When financial professionals discuss derivatives, they usually talk about futures, swaps, and options. However, Nivida’s price falling 7% after posting second-quarter results that were ahead of consensus estimates seems to have the markets talking in derivatives, in a very different way.

This isn’t the first time a stock has beaten earnings estimates and fallen, and in this case, a slightly softer than expected growth outlook and some issues in the roll-out of its next-generation Blackwell products were factors in the market reaction. However, the main reason seems to be that the beats just weren’t as exceptional as previous quarters, with Revenue and Net Income growth ‘only’ up 122% and 168% respectively year-over-year. Yes, the average estimate was beaten, but the market was expecting to be surprised and the most aggressive estimates to be toppled. Compare this to January when net income growth was 585% year-over-year, which completely blew out of the water any analyst predictions.

 

Nvidia’s growth has been nothing short of remarkable, from a fairly niche producer of products which make online gaming faster, to being at the centre of the global AI race. And certainly over the past couple of years, despite delivering tangible and breath-taking earnings, there have been comments that this could all be a bubble. That is quite something when a company is delivering a return on equity of around 100% (20% is a ‘good’ number) and a net profit margin close to 50% on exponential revenue numbers.

To be fair any ‘bubble’ comments are largely a question on AI in general and whether Google, Facebook and others are likely to continue spending vast amounts on a technology which has shown no signs of being monetisable. This is not something that is Nvidia’s issue for now, and they have been adamant that there have been no signs of a slowdown in demand for their chips. Given the share price moves on the earnings, it hardly feels like the market is in any way in over-exuberant, bubble territory.

To display this lack of exuberance, let’s consider that the market is not just asking whether Nvidia’s earnings have beaten estimates, and not even by how much they have beaten estimates, but what is a second derivative question (and the point made at the start of the article): whether they have beaten expectations of how much they would beat earnings estimates by.

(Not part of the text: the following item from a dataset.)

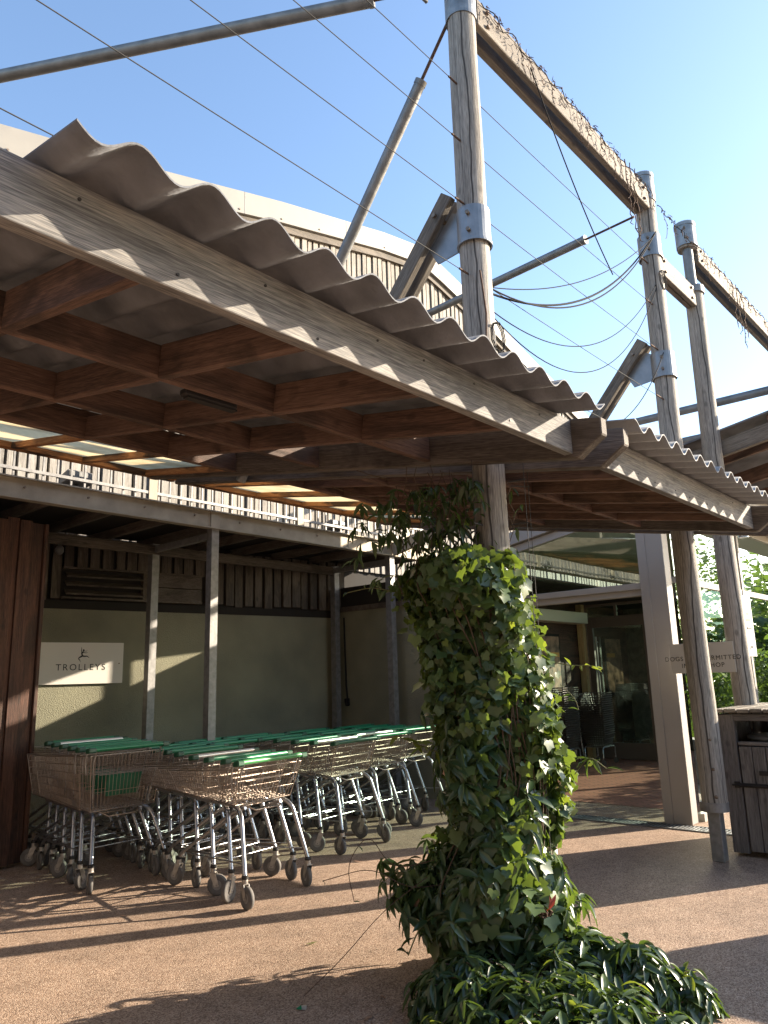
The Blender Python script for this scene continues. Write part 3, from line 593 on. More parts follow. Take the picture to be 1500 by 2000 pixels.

To be clear, this happens all the time, with reactions to earnings making it apparent whether we are in a bullish or bearish period; that this is happening to the hottest company and on what would in most conditions be celebrated financials is why the reaction is particularly notable. Markets are clearly on edge, unsure whether imminent rate cuts are something to celebrate or the actions of a Fed that is behind the curve to the extent a recession is a clear risk. Nvidia has clearly grown into a bellwether name, much like we watch Caterpillar financials as a signal for economic strength, we are now having Nvidia results parties (or so I have been told having never been invited to one), with the mood music a good indicator of whether to be long or short risk.